On 07.10.2013 16:44, Kevin Grittner wrote:
Heikki Linnakangas<hlinnakan...@vmware.com>  wrote:

So I don't think you can ever get a false conflict because of
slot reuse.

I spent some time looking at this, and I now agree.

And if there's a hole in that thinking I can't see right now, the
worst that will happen is some unnecessary conflicts, ie. it's
still correct.

That is definitely true; no doubt about that part.

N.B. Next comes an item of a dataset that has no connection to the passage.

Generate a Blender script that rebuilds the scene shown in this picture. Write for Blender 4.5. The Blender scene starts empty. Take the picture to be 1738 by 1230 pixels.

Summary: IMHO we should just remove xmin from the predicate lock
tag.

I spent some time trying to see how the vacuum could happen at a
point that could cause a false positive, and was unable to do so.
Even if that is just a failure of imagination on my part, the above
argument that it doesn't produce incorrect results still holds.  I
think the fact that I couldn't find a sequence of events which
would trigger a false positive suggests it would be a rare case,
anyway.

I found the original bug report which led to the addition of xmin
to the tag, and it was because we were still carrying tuple locks
forward to new versions of those locks at the time.  This was later
proven to be unnecessary, which simplified other code; we
apparently missed a trick in not removing xmin from the lock tag at
that point.  Since leaving it there has now been shown to *cause* a
bug, I'm inclined to agree that we should simply remove it, and
backpatch that.

Patch attached.  Any objections to applying that Real Soon Now?
(When, exactly is the deadline to make today's minor release
cut-off?)

A comment somewhere would be nice to explain why we're no longer worried about confusing an old tuple version with a new tuple in the same slot. Not sure where.